15 thoughts on “Pesto alla Trapanese, with Almonds and Fresh Tomatoes”

  1. Paolo – I am so glad you posted this. Ever since you mentioned it in a comment, I have been wanting to find a recipe. This looks quite simple I really like how you use the pasta water to blanch the tomatoes. Always better to use fewer pots! A presto, dsa

    1. Thanks David, your pasta did make me think of this one. It is in fact a very simple recipe, and a very successful one. As I mention in the post, I owe it to Frank Fariello.

  2. This recipe has all the qualities I crave in a personal favorite (read: it’s simple).

    One question though: The tomatoes seem to be a key ingredient here, but there is so much variation in the tomatoes I see at the grocery. What qualities should I be looking for when I buy my tomatoes for this recipe? Do I want one with maximal flavor? What’s the distinction of cherry or strawberry tomatoes over other kinds of tomatoes? Strangely, canned imported tomatoes often have more flavor than the fresh ones–what happens if I use canned tomatoes here?

    1. Hi Jason, this recipe calls for flavorful, fully ripe tomatoes that are not too juicy. I used cherry/strawberry tomatoes because they tend to have these characteristics all year round. I think canned tomatoes would work too, but I would choose whole peeled tomatoes, and fully drain them: save the juice for your Bloody Mary 🙂 Let me know how you will like it, it was an instant favorite for us.

      1. Wow. “Instant favorite” is an understatement. This dish will make an appearance at my next dinner party for sure.
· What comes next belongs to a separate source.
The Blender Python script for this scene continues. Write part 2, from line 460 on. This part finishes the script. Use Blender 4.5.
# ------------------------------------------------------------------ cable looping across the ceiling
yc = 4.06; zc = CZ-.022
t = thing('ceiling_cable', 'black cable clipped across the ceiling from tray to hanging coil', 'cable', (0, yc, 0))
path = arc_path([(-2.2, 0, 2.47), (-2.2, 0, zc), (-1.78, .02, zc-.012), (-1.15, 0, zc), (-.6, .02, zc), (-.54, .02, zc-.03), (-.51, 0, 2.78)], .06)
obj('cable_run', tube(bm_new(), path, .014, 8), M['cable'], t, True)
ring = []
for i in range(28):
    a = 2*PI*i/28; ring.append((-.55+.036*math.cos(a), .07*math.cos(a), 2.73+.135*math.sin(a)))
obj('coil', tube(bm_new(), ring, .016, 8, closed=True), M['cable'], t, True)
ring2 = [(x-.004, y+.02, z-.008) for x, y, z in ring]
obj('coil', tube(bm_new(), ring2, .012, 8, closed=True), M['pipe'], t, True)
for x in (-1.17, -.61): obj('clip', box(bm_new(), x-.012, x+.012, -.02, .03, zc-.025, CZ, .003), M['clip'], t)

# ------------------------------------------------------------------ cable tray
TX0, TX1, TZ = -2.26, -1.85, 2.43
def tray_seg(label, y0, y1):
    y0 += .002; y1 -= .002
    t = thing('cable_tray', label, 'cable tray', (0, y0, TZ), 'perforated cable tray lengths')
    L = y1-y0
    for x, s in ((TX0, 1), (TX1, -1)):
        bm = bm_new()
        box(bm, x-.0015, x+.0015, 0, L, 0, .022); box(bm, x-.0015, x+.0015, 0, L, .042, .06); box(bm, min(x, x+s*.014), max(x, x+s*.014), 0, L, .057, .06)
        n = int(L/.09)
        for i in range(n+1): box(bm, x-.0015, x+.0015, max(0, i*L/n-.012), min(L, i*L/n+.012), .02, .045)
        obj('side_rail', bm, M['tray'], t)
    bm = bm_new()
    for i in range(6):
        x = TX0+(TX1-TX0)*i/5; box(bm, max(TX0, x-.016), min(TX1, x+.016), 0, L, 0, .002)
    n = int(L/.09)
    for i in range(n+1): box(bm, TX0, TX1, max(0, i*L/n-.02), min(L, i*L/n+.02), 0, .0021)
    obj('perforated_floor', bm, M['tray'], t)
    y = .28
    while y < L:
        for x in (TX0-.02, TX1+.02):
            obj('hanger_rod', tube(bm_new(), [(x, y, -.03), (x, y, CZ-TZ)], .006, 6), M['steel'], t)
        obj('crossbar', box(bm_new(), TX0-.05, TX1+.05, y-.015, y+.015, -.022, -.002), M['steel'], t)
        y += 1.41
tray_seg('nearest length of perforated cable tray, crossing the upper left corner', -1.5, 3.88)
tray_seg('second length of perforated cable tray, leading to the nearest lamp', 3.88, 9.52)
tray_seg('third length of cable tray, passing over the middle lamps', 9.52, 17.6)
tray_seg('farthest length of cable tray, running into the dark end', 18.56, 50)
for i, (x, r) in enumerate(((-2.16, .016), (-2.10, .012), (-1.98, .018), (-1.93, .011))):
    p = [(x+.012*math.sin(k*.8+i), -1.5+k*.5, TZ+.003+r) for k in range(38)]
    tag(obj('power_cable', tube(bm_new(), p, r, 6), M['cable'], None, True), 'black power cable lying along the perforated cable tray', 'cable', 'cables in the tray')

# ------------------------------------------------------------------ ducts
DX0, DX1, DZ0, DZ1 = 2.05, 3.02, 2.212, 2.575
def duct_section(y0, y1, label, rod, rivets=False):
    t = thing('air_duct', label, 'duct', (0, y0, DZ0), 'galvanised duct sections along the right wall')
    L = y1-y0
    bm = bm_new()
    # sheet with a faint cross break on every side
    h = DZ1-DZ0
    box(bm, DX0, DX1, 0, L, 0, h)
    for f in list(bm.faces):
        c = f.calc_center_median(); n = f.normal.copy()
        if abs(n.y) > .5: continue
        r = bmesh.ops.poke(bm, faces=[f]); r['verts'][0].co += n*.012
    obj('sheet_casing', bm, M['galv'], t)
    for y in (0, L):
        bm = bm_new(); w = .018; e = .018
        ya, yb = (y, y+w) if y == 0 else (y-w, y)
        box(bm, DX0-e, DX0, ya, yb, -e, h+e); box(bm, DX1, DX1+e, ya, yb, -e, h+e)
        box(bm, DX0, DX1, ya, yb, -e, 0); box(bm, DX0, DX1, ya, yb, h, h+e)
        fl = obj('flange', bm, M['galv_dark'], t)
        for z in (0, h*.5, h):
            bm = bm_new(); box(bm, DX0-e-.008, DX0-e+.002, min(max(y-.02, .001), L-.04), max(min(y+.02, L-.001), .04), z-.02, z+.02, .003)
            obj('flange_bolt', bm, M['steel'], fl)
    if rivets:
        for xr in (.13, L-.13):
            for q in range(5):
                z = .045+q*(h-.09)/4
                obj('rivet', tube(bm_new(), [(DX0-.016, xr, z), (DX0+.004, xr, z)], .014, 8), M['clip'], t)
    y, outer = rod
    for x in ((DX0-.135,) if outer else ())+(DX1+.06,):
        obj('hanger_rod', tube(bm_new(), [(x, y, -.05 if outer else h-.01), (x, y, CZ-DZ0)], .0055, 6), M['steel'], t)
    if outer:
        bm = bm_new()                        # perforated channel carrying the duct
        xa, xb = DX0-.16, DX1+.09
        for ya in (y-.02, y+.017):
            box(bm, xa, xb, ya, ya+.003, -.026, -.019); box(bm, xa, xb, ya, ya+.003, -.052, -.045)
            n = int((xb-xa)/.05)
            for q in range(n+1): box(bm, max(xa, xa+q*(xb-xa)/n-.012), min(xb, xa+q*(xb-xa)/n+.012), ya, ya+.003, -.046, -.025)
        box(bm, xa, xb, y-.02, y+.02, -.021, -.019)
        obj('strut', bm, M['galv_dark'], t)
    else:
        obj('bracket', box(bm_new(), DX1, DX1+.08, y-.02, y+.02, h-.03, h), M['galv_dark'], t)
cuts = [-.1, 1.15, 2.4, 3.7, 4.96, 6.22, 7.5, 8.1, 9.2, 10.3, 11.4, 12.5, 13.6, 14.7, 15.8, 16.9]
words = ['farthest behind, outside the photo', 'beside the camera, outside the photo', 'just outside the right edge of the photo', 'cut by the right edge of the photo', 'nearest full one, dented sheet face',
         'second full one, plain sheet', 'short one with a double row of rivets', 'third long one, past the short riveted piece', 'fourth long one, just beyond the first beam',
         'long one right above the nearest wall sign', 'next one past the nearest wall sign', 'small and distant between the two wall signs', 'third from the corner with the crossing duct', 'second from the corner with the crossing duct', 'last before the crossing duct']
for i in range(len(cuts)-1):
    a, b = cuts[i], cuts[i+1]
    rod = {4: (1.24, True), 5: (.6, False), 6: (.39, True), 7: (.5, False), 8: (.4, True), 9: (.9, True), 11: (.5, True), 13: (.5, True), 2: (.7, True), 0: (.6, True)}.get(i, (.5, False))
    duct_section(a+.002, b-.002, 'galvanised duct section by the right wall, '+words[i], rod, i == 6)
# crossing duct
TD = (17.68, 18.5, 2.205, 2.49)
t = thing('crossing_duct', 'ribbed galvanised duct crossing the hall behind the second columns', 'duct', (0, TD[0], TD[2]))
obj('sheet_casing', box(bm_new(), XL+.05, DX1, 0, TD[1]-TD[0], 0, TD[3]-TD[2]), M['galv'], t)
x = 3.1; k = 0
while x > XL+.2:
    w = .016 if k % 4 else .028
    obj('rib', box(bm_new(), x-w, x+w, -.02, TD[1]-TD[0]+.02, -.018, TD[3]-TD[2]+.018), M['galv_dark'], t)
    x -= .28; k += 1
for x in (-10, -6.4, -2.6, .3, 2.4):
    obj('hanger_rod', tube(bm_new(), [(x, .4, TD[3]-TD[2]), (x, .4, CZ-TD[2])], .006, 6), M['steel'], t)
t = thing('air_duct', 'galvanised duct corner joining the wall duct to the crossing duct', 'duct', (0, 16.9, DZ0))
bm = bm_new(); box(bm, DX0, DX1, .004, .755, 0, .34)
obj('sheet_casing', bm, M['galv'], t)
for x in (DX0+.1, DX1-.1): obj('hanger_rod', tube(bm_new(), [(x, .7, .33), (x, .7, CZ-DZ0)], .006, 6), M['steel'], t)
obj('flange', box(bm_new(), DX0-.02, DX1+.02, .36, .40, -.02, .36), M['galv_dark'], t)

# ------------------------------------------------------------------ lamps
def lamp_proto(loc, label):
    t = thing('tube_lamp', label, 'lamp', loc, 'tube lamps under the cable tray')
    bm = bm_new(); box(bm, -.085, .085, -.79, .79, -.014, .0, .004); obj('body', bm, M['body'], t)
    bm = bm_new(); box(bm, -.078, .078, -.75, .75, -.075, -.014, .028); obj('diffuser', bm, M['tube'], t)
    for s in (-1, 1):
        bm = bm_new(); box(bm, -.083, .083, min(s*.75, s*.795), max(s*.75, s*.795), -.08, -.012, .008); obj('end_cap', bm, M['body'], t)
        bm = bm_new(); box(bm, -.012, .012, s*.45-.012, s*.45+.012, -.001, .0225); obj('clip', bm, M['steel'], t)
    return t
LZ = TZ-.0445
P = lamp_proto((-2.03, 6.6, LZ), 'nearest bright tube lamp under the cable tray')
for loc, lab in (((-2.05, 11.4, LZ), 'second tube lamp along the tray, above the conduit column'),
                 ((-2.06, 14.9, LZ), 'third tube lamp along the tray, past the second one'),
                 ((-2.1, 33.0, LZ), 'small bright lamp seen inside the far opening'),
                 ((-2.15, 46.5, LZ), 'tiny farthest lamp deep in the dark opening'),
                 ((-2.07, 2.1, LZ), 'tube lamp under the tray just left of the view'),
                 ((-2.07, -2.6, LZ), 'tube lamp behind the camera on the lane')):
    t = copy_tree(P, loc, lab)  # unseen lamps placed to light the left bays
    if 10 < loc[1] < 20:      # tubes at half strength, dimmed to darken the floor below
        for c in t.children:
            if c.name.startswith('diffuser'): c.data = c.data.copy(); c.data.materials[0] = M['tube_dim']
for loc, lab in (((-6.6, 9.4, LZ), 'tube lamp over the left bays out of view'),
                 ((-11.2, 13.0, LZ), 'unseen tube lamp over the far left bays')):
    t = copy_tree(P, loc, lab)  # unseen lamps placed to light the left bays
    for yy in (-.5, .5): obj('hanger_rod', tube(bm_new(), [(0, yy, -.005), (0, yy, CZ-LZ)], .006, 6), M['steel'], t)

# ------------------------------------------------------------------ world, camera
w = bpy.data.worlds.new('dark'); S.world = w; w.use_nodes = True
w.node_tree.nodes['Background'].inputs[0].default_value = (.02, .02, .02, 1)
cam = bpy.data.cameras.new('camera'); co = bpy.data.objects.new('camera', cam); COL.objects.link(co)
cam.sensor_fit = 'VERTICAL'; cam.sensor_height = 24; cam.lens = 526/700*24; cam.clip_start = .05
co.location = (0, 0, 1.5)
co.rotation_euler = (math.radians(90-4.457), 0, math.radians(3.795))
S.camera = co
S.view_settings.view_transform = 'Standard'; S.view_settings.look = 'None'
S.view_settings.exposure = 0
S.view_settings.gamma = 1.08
What a surprise!

        That’s super interesting about the year-round consistency of cherry tomatoes. I’ll remember that.

        I think I was wrong about the tomatoes being a key ingredient. I think the almonds, basil, and even the garlic were much stronger flavors. I might try with canned peeled tomatoes next time, like you said, and see how they change the flavor.

        That trick you have with the scores at the bottom of the tomato certainly makes quick work of peeling though.

        Thanks for this new favorite!

        1. Fantastic! Thanks for the detailed feedback, that’s a blogger’s dream 🙂

          You are right that the tomatoes are not the star here, in fact this dish is known for being an almond pesto. However, tomatoes add a very distinct “fresh” note which brings the whole dish together.

          Thanks for sharing the picture as well, your dish looks perfect and I really like the overall picture as well.

  3. Hi I live in Nice just 30kms or so from the Italian border. I’m always searching for simple Italian recipes. I found this to be delicious. My husband is a fan of walnut sauce but I always find it too heavy the tomatoes here make it light. Thank you so much. I would love to have any artichoke recipes as I am a big fan but don’t find a lot of simple recipes for them usually I just roast or grill for the apero. I must admit after we ate pasta alla Trapanese we skipped on a second course or dessert but opened a bottle of prosecco and sat on the balcony to savour our dinner.

    1. Thanks for the feedback Flora, I’m glad you liked it. You’re right, it’s quite of a dish for the summer – and the pairing with prosecco sounds wonderful. I’m not an artichoke expert myself, unfortunately, and I can’t seem to find good ones here where I live. But I will keep looking, I do love their flavor and plan on learning some recipes 🙂

  4. Thanks, Paolo, it looks just like what Alex Polizzi eats when visiting Filicudi in “Secret Italy: the islands” and made me so hungry I wanted to cook it!